-By Ron Lemen
Norman Rockwell
Hello again, it is Spectrum time.  Most of you readers will likely be attending
so the reading will be light.  When my
day to post falls upon an event as such, I will leave you with a definition or
description of some interesting and often times neglected art concepts that either have little explanation to help define them, or that the meaning is often times confused by the “ill-informed” books, magazine articles and instructors.
Today’s topic involves paints that are used towards opaque
representational art.
White and black are “color adjusters” and not colors.  THIS RULE COMES FROM THE REPRESENTATIONAL ART
WORLD. 
*If you are a designer, you might consider white and black
to be a part of a color family, simple and graphic.  
When getting down to basics as a painter, white, gray (white
and black mixed), and black are tint, tone, and shade agents respectively for
the colors on your palette.
The HSB color-sliders in Photoshop are a great technical
example to show how white and black affect the colors we mix them with.
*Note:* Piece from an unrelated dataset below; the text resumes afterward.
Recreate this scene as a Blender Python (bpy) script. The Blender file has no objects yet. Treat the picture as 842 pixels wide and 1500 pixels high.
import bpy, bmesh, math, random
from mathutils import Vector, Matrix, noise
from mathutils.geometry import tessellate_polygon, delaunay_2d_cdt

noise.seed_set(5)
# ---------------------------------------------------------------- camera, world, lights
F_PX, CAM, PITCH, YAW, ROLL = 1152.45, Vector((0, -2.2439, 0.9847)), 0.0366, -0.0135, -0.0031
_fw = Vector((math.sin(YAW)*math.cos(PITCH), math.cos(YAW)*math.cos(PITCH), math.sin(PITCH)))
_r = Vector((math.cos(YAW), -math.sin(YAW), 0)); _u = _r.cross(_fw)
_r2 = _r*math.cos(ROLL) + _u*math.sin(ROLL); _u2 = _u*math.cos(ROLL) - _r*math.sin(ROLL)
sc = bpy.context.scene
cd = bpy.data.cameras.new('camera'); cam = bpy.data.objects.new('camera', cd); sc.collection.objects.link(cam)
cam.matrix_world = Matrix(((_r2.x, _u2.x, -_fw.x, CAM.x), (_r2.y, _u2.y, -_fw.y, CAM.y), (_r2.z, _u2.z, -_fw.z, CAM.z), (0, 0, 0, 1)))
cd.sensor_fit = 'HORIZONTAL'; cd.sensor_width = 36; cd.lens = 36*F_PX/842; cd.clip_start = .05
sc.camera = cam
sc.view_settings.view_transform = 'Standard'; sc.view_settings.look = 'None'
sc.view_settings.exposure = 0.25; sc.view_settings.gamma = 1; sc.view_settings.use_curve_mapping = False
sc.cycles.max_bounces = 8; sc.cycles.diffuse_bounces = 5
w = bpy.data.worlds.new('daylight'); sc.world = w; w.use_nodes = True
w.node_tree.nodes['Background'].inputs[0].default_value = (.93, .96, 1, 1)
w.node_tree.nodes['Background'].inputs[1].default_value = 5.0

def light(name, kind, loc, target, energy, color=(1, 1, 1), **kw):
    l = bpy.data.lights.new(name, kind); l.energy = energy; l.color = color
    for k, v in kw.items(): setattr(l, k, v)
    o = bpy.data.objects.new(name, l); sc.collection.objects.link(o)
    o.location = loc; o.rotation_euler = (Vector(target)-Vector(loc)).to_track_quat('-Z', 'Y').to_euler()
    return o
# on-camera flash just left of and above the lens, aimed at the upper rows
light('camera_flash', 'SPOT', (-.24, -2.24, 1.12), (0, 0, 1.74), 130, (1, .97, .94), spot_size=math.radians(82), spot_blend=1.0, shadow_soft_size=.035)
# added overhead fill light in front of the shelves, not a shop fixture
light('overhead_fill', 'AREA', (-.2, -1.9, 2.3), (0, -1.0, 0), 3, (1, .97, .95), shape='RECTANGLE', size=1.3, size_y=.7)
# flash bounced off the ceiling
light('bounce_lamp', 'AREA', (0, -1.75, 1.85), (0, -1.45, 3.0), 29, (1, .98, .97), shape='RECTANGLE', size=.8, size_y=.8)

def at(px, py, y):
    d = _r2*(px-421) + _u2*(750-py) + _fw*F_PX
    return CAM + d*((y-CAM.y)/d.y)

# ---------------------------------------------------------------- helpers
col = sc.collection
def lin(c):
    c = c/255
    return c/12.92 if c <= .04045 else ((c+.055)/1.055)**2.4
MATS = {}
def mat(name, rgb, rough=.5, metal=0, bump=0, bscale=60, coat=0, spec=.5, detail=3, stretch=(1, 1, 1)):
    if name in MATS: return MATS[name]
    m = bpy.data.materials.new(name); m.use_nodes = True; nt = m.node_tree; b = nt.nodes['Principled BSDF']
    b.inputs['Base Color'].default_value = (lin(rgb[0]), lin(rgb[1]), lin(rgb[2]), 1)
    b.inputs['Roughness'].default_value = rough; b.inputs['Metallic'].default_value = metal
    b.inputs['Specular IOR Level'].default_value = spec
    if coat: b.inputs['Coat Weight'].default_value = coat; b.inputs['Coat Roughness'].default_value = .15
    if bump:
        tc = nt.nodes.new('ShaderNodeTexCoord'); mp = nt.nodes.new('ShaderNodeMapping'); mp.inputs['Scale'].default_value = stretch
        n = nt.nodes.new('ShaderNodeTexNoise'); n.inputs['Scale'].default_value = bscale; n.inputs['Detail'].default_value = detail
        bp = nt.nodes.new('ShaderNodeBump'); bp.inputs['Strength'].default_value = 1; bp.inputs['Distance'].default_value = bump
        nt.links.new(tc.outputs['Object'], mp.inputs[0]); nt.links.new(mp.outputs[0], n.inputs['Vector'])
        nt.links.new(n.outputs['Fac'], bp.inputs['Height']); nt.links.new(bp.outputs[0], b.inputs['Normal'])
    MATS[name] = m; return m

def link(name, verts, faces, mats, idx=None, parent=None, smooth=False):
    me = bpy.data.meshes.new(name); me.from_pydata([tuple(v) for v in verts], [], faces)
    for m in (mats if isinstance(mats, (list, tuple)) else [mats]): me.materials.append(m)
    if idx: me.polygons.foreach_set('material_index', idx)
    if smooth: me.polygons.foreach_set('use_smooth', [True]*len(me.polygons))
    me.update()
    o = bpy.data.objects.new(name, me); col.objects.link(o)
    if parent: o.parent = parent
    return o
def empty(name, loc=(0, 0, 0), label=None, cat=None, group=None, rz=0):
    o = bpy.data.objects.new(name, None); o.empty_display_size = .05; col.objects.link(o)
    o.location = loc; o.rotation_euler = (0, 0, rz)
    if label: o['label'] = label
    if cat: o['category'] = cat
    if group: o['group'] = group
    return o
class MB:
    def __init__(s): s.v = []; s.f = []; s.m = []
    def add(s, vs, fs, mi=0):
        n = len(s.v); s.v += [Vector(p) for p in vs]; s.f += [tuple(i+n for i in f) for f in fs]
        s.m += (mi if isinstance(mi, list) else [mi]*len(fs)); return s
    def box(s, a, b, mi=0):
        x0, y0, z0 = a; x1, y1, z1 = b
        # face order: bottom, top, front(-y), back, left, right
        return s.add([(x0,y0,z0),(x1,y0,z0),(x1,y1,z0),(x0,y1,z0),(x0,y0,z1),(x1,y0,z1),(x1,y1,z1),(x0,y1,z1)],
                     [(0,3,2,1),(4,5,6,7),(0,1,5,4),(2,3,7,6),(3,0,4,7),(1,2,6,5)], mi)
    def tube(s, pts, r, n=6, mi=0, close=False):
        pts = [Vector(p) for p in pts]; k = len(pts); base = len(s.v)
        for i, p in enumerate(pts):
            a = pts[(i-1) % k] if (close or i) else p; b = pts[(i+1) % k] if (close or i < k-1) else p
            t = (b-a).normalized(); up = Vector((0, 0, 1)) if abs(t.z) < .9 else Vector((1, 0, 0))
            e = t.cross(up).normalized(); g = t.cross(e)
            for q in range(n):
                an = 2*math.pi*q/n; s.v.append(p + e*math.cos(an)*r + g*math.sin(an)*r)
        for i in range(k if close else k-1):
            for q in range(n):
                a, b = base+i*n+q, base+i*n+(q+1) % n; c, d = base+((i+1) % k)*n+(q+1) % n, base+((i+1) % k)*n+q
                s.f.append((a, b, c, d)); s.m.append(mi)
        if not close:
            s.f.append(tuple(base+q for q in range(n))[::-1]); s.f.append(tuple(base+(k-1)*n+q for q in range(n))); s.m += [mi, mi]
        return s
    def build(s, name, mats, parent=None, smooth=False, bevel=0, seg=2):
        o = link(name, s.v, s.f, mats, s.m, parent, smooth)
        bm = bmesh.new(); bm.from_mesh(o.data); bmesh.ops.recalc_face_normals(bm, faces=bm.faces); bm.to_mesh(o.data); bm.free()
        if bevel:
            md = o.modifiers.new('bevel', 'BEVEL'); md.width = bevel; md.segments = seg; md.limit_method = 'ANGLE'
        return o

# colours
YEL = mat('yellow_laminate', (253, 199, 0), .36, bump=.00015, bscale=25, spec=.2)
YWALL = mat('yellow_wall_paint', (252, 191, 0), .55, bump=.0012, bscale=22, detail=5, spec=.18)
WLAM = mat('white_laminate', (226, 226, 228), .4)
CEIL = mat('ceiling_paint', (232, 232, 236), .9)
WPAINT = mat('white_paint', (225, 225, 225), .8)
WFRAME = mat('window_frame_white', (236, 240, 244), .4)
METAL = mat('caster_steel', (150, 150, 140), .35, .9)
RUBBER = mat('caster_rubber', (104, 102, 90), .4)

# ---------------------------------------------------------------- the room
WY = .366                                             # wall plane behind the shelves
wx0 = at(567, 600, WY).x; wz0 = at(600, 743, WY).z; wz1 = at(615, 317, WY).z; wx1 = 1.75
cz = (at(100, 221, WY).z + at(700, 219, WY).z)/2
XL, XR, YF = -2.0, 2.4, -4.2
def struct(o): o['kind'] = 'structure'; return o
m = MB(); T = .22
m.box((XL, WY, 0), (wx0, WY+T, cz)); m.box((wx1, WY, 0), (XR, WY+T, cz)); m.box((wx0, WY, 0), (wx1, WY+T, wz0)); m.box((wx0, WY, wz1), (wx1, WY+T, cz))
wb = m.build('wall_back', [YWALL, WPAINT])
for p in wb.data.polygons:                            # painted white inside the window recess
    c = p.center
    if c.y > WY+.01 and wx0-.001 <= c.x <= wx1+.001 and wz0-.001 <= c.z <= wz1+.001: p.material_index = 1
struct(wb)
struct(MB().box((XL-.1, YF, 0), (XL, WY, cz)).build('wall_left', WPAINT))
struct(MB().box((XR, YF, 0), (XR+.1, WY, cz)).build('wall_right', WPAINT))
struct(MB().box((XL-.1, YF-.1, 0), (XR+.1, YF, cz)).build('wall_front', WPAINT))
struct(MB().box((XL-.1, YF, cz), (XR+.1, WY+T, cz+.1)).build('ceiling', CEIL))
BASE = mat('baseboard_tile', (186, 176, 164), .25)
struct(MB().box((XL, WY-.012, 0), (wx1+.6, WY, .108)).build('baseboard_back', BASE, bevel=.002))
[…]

There are specialty colors or novelty colors made by all
companies like Black Olive, or Buff White but should be avoided when learning
how to paint with pigments that have a proven history of success.

A few common mistakes with White and Black:
-Thinking you shouldn’t use black as a hue on your palette
as is often prescribed for some strange reason by many art instructors.
-Attempting to paint a full value picture without using
white or black to paint it.  While it is
true that you can use any paints that are light as a tinting pigment, if they
are of a specific hue, the new mixture will be a combination of these two hues
and not just a lighter version of what you may need.
-Mixing in too much white thinking that it will help lighten
the color.
-Mixing too much black into a mixture thinking that it will
just become a blacker version of the color you are using at the time.  
-Using black as a color and painting without mixing anything
with it will cause the black areas to feel disconnected with the rest of the
painting.
-Painting with White to lighten a color to show that it is
lit.  Yes, this can be incorrect.  Light is associated with temperature,
temperature is associated with color.   All light has a coloration to it, never purely
white, therefore when altering a hue to give it the feeling of being lit by
said light source the white alone cannot be used, and should rarely be used on
its own.  Mix a hue into it that
resembles the temperature of the light source and the color will feel more correct
to the influence of the light source.
-Starting a canvas with light value colors or whites on a
light to white surface.  Because the
white matches the surface it might be forgotten that it was painted down, and
the next layer of hue added with be drastically altered by the hidden white
painted on the surface.
-Using any ole white or black to work with without the
understanding that there are specialty whites and blacks and there are novelty
whites and blacks, and then there are useful tried and true white and blacks
that are considered benchmark standards in our painting industry.  Here are a few pigments worth investing in:
White Pigments
Titanium White – The most opaque pigment on the market is
the ubiquitous mixing white across the pigment boards.  Very Powerful and you do not need very much
to tint a hue.
Zinc White –  semi to
very transparent, useful for mixing subtle colors and for glazing
Cremintz White – slightly transparent, less than Titanium
and More than zinc
Lead White – One of the first good white paints that builds
up very opaquely but when thinned is a very good turbid pigment usually
favoring the cool temperatures/hues
Flake White – Semi Transparent, usually not made with real
lead these days but has similar characteristics including its temperature and
stiffness 
pulled from a white pigment test found
on a blog by Jonathan Linton

Black Pigments
Ivory Black – semi-transparent to transparent depending upon
the brand.  Unmixed it is warm, add white
to it and it cools off to a very chromatic blue direction

Lamp Black – Very transparent and the bluest of the black pigment family, very
slow drying

Vine Black – or drop black is inferior by design, very blue in its body hue,
and fugitive, semi to very transparent- not worth using most of the time but
worth listing since most brands still sell it
Bone Black – just another name for Ivory Black but used by
several companies
Mars Black – dense and opaque, the warmest of the black
pigments, dries very fast
Blue Black – typically mixed using Ivory Black and Ultramarine
Blue and is semi-transparent, good blue blacks are made with Cobalt blue, more
neutral in the hue, and are very transparent
 Enjoy the weekend,
And
now back to our regularly scheduled programming.